Companies vying to make employment both attractive and competitive try to offer a range of benefits that supplement salary. For a growing number of companies, these benefits include the award of stock options. Stock option programs have stirred up debate between tax officials and the business community. The tax department argues that gains from stock options amount to payment, and are therefore subject to tax. Companies, however, disagree, and they have challenged the tax department’s position in court.
Capital gains from stock options have been treated as taxable earnings since 2013. The tax department applies a 20 percent social security tax to gains because employees are allowed to buy shares at prices lower than market value and then sell them at a later date at higher values, explains Bloomberg BNA. Companies have challenged the law, bringing 20 cases into tax courts since 2013 by Bloomberg’s count. Companies have lost 16 of those cases.
However, there is a new case that might sway how taxes are levied on stock options. The case involves the Brazilian subsidiary of Swedish company Skanska. The company challenged the tax department’s policy in 2013 and won. Tax officials appealed. The Third District Court, which covers São Paulo, ruled in favor of the company on June 22. In the ruling, Judge Andre Nekatschalow’s wrote that the Skanska stock option program is a contractual agreement between the firm and its employees.
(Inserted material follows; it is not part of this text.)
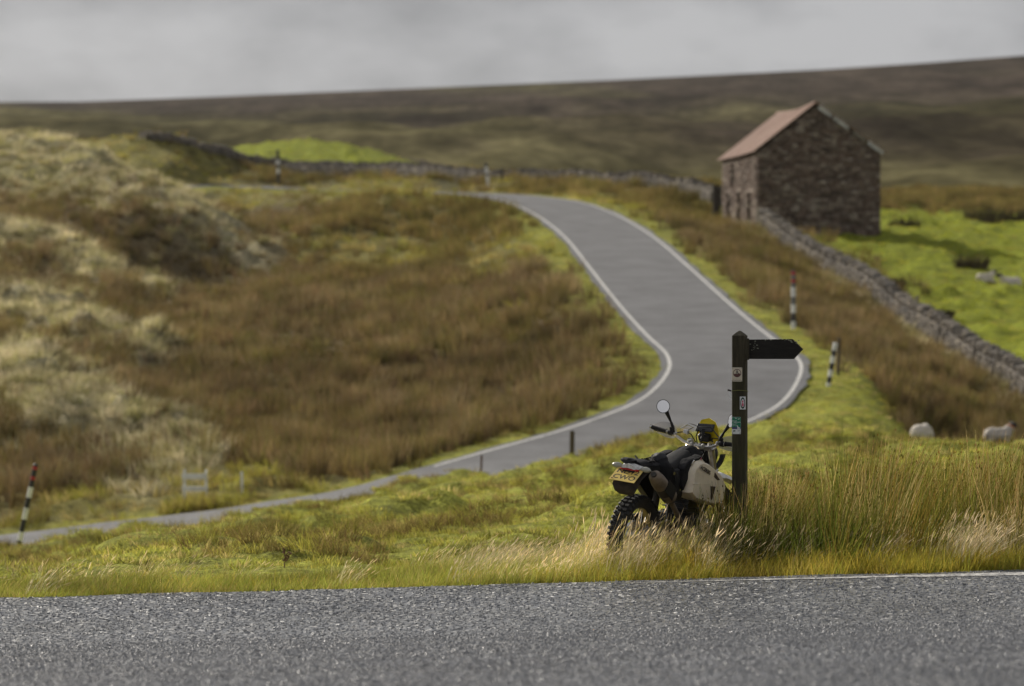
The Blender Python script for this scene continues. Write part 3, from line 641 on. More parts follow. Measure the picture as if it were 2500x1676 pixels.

That means that the final value of these stock options is not due to remuneration for employee work, but instead is due to the “mercantile contract” between the company and the worker. Consequently, Nekatschalow wrote, these options cannot be considered payment for work and therefore are not subject to social security taxation.
Skanska and other companies that have challenged Brazil’s taxation policy have argued that employees freely choose to purchase shares and pay for the shares. They use their own money to buy the shares, and those shares are subject to the same market risks as others with no guarantees of profits. Therefore, they believe that stock option programs should not be subject to social security taxes.
Based on the court’s ruling in favor of Skanska, companies that can show that their stock option programs are voluntary for employees and offer shares at market value have a strong case for avoiding social security taxation on capital gains. But Judge Nekatschalow’s decision may not be the final word on the matter. The tax department has told Bloomberg that it will appeal the ruling.